### TASK DESCRIPTION:
Exactly as written, retype the listing below, omitting the pictures.

• • • • • • •

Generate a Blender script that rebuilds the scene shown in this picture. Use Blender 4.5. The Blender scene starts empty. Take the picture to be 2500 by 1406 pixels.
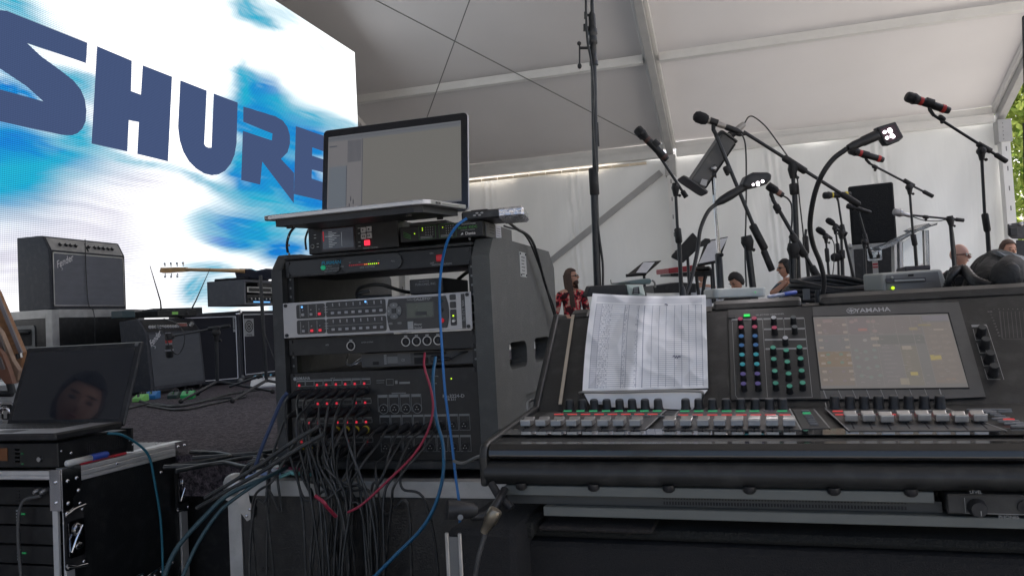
import bpy, math, random
from mathutils import Vector, Matrix, Euler, noise
R_ = math.radians
random.seed(7)
SC = bpy.context.scene
COL = SC.collection

# ------------------------------------------------------------------ camera
CAMZ = 1.45
YAW, PITCH, ROLL, FPX = R_(16.2), R_(2.3), R_(3.0), 1950.0
_F = Vector((-math.sin(YAW)*math.cos(PITCH), math.cos(YAW)*math.cos(PITCH), math.sin(PITCH)))
_R0 = Vector((math.cos(YAW), math.sin(YAW), 0)); _U0 = _R0.cross(_F)
_R = _R0*math.cos(ROLL) - _U0*math.sin(ROLL)
_U = _U0*math.cos(ROLL) + _R0*math.sin(ROLL)
CAM = Vector((0, 0, CAMZ))
cd = bpy.data.cameras.new('camera'); cam = bpy.data.objects.new('camera', cd); COL.objects.link(cam)
cd.sensor_width = 36; cd.lens = 36*FPX/2500; cd.clip_start = 0.02; cd.clip_end = 2000
cam.matrix_world = Matrix(((_R.x, _U.x, -_F.x, CAM.x), (_R.y, _U.y, -_F.y, CAM.y), (_R.z, _U.z, -_F.z, CAM.z), (0, 0, 0, 1)))
SC.camera = cam

# ------------------------------------------------------------------ world, sun, exposure
EXPO = 1.35
G = 2.0**(-EXPO)          # lamps and screens are given as display values
SUN_EL, SUN_ROT = R_(56), R_(22)
w = bpy.data.worlds.new('World'); SC.world = w; w.use_nodes = True
nt = w.node_tree; nt.nodes.clear()
sky = nt.nodes.new('ShaderNodeTexSky'); sky.sky_type = 'NISHITA'; sky.sun_disc = False
sky.air_density = .8; sky.dust_density = 6.0; sky.ozone_density = .6; sky.sun_elevation = SUN_EL; sky.sun_rotation = SUN_ROT
bg = nt.nodes.new('ShaderNodeBackground'); bg.inputs[1].default_value = 0.13
wo = nt.nodes.new('ShaderNodeOutputWorld')
nt.links.new(sky.outputs[0], bg.inputs[0]); nt.links.new(bg.outputs[0], wo.inputs[0])
sl = bpy.data.lights.new('sun', 'SUN'); sl.energy = 4.0; sl.angle = R_(0.5); sl.color = (1.0, 0.95, 0.88)
so = bpy.data.objects.new('sun', sl); COL.objects.link(so)
sd = Vector((math.sin(SUN_ROT)*math.cos(SUN_EL), math.cos(SUN_ROT)*math.cos(SUN_EL), math.sin(SUN_EL)))
so.rotation_euler = (-sd).to_track_quat('-Z', 'Y').to_euler(); so.location = sd*60
SC.view_settings.view_transform = 'Standard'; SC.view_settings.look = 'None'
SC.view_settings.exposure = EXPO; SC.view_settings.gamma = 1
SC.render.engine = 'CYCLES'
SC.cycles.use_denoising = True
SC.cycles.max_bounces = 8; SC.cycles.diffuse_bounces = 5; SC.cycles.glossy_bounces = 3
SC.cycles.transmission_bounces = 5; SC.cycles.transparent_max_bounces = 12
SC.cycles.sample_clamp_indirect = 4; SC.cycles.caustics_reflective = False; SC.cycles.caustics_refractive = False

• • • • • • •

### EXPECTED ANSWER:
Generate a Blender script that rebuilds the scene shown in this picture. Use Blender 4.5. The Blender scene starts empty. Take the picture to be 2500 by 1406 pixels.
import bpy, math, random
from mathutils import Vector, Matrix, Euler, noise
R_ = math.radians
random.seed(7)
SC = bpy.context.scene
COL = SC.collection

# ------------------------------------------------------------------ camera
CAMZ = 1.45
YAW, PITCH, ROLL, FPX = R_(16.2), R_(2.3), R_(3.0), 1950.0
_F = Vector((-math.sin(YAW)*math.cos(PITCH), math.cos(YAW)*math.cos(PITCH), math.sin(PITCH)))
_R0 = Vector((math.cos(YAW), math.sin(YAW), 0)); _U0 = _R0.cross(_F)
_R = _R0*math.cos(ROLL) - _U0*math.sin(ROLL)
_U = _U0*math.cos(ROLL) + _R0*math.sin(ROLL)
CAM = Vector((0, 0, CAMZ))
cd = bpy.data.cameras.new('camera'); cam = bpy.data.objects.new('camera', cd); COL.objects.link(cam)
cd.sensor_width = 36; cd.lens = 36*FPX/2500; cd.clip_start = 0.02; cd.clip_end = 2000
cam.matrix_world = Matrix(((_R.x, _U.x, -_F.x, CAM.x), (_R.y, _U.y, -_F.y, CAM.y), (_R.z, _U.z, -_F.z, CAM.z), (0, 0, 0, 1)))
SC.camera = cam

# ------------------------------------------------------------------ world, sun, exposure
EXPO = 1.35
G = 2.0**(-EXPO)          # lamps and screens are given as display values
SUN_EL, SUN_ROT = R_(56), R_(22)
w = bpy.data.worlds.new('World'); SC.world = w; w.use_nodes = True
nt = w.node_tree; nt.nodes.clear()
sky = nt.nodes.new('ShaderNodeTexSky'); sky.sky_type = 'NISHITA'; sky.sun_disc = False
sky.air_density = .8; sky.dust_density = 6.0; sky.ozone_density = .6; sky.sun_elevation = SUN_EL; sky.sun_rotation = SUN_ROT
bg = nt.nodes.new('ShaderNodeBackground'); bg.inputs[1].default_value = 0.13
wo = nt.nodes.new('ShaderNodeOutputWorld')
nt.links.new(sky.outputs[0], bg.inputs[0]); nt.links.new(bg.outputs[0], wo.inputs[0])
sl = bpy.data.lights.new('sun', 'SUN'); sl.energy = 4.0; sl.angle = R_(0.5); sl.color = (1.0, 0.95, 0.88)
so = bpy.data.objects.new('sun', sl); COL.objects.link(so)
sd = Vector((math.sin(SUN_ROT)*math.cos(SUN_EL), math.cos(SUN_ROT)*math.cos(SUN_EL), math.sin(SUN_EL)))
so.rotation_euler = (-sd).to_track_quat('-Z', 'Y').to_euler(); so.location = sd*60
SC.view_settings.view_transform = 'Standard'; SC.view_settings.look = 'None'
SC.view_settings.exposure = EXPO; SC.view_settings.gamma = 1
SC.render.engine = 'CYCLES'
SC.cycles.use_denoising = True
SC.cycles.max_bounces = 8; SC.cycles.diffuse_bounces = 5; SC.cycles.glossy_bounces = 3
SC.cycles.transmission_bounces = 5; SC.cycles.transparent_max_bounces = 12
SC.cycles.sample_clamp_indirect = 4; SC.cycles.caustics_reflective = False; SC.cycles.caustics_refractive = False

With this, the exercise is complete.